To be very clear, it is entirely possible that when the data is finished being written to the network, and the OS notification comes back for that, NodeJS is busy with other work! NodeJS won't "create a thread" to handle it - it'll ignore it completely until it gets some free time! It won't be lost... it just won't be handled "yet".
This drives programmers used to threading models nuts - it seems illogical that this constant state of never immediately responding to an incoming event "until it has a chance" could possibly be efficient. But software architectures are often deceiving. Threading models actually have fairly high overhead. CPU core counts aren't infinite - the entire computer as a whole is doing plenty of work all the time. Threads aren't free - just because you make one doesn't mean the CPU itself has time to do anything with it. And the overhead of thread creation and management often means an efficiency loss.

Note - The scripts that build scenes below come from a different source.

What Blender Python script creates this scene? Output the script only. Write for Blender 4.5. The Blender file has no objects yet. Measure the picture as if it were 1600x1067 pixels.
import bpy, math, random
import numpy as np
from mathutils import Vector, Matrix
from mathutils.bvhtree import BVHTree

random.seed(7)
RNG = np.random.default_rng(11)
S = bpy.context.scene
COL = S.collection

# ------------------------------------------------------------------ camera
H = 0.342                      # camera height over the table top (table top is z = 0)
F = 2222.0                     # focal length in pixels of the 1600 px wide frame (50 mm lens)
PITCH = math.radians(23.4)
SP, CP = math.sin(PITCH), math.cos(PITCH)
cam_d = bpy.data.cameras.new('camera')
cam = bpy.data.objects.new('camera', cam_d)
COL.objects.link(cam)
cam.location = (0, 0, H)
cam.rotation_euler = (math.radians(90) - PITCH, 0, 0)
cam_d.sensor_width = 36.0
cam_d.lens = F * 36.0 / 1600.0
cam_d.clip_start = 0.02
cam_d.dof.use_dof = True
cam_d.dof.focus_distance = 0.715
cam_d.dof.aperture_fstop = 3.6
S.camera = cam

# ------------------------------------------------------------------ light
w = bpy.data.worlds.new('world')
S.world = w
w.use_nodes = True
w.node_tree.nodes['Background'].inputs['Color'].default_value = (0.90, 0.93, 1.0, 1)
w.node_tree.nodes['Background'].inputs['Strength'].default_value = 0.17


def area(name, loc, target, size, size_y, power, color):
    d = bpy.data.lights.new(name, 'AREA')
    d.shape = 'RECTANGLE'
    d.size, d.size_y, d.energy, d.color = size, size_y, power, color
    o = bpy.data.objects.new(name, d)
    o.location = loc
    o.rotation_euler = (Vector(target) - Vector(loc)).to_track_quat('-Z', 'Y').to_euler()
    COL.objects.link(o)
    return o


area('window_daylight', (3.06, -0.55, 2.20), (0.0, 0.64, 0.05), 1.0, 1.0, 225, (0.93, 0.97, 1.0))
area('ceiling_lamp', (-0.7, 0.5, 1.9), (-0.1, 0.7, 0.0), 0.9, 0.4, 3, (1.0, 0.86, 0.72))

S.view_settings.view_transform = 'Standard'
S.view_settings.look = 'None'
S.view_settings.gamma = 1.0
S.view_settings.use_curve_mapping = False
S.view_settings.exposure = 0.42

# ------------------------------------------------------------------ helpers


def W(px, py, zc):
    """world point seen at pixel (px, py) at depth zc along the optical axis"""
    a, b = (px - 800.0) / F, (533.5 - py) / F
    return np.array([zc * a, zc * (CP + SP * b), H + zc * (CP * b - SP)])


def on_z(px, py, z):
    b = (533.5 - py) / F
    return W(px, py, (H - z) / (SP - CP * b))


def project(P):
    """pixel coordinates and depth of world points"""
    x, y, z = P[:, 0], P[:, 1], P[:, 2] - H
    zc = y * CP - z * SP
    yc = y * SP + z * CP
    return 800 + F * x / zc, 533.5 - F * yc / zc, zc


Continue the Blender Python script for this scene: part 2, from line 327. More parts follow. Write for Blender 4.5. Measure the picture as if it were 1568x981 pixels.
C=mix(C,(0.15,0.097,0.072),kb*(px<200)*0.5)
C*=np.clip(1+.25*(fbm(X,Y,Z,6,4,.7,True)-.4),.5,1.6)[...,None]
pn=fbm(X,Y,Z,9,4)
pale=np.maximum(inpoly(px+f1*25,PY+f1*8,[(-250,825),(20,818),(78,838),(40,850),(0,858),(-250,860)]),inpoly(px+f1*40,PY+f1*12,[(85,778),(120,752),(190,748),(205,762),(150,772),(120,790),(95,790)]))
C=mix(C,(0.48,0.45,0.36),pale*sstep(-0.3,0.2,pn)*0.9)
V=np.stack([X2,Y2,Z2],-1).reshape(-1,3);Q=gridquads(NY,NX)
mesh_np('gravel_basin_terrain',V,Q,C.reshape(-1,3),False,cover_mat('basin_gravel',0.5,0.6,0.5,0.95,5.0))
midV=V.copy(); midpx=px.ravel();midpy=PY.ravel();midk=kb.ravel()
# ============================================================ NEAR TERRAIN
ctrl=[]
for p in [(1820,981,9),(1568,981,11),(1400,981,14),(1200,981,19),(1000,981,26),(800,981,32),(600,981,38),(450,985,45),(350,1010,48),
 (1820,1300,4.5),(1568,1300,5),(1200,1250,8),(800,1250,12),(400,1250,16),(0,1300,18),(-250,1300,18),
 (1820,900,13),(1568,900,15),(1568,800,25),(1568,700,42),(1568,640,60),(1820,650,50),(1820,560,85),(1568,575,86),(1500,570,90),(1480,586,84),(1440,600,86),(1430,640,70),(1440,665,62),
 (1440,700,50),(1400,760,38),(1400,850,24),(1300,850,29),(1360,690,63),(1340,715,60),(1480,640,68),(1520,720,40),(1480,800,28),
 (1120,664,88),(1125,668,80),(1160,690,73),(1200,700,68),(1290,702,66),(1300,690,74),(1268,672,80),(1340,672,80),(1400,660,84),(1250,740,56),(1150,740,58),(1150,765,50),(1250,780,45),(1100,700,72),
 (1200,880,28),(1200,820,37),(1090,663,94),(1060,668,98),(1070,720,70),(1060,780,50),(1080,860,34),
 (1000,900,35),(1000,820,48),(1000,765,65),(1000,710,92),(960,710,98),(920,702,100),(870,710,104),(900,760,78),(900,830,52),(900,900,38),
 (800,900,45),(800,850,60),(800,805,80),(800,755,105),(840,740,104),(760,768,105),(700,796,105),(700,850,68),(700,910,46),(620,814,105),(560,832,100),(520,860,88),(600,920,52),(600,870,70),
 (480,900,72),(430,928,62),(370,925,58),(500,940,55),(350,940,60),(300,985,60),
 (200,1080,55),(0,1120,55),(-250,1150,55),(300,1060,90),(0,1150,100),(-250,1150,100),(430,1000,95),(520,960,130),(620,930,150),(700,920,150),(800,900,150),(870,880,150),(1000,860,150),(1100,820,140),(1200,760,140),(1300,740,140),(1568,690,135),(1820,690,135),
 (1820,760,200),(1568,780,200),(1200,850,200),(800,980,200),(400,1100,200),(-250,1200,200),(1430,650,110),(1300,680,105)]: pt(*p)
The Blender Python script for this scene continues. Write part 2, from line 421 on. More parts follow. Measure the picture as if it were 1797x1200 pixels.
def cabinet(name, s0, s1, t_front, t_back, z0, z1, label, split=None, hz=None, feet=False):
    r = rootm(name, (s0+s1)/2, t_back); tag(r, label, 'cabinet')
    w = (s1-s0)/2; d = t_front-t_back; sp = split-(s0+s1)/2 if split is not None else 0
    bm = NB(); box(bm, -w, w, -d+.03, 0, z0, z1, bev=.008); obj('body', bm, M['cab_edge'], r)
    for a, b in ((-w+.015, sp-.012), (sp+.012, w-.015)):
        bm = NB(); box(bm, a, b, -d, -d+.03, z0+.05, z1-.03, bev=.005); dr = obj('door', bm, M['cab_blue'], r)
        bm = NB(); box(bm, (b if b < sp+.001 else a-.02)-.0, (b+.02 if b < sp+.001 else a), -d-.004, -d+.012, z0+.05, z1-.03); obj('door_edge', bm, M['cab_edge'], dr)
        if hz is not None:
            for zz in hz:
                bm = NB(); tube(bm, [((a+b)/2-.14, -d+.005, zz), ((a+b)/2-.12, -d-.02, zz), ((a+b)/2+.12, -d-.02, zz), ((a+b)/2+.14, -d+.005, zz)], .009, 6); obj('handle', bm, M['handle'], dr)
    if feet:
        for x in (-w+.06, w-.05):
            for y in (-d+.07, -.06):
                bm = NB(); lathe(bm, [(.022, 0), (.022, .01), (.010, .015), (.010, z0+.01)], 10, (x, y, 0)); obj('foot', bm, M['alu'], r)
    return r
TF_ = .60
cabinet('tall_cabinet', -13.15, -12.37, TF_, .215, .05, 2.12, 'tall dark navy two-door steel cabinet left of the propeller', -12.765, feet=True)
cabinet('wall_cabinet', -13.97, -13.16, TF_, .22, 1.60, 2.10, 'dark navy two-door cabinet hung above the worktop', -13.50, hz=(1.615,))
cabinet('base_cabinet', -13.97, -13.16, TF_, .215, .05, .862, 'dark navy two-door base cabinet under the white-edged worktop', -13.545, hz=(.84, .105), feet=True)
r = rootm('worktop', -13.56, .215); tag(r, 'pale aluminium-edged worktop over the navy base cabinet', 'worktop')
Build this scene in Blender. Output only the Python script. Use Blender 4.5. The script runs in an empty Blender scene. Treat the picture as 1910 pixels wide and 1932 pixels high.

Old-school event-loop models eliminate this overhead. When things go badly like you have an infinite loop in your code, they can behave very badly - often locking up completely. But when things are going well they can actually be a lot faster, and many benchmarks have shown that well-written NodeJS modules can perform as well as or even better than similar modules in other languages.
In summary, the most common confusion in NodeJS is what "async" really means. A good way to think of it is that in threading models, programmers are expected to be "bad"/simplistic (write blocking code and just wait for things to return) and the core VM or OS is expected to be "good"/smart (tolerate this by making threads to handle async work). In NodeJS, programmers are expected to be "good"/sophisticated (write well-structured async code), allowing the JSVM to focus on what it does best and not need as much magic to make things work well. Well-used, NodeJS puts a lot of power in your hands.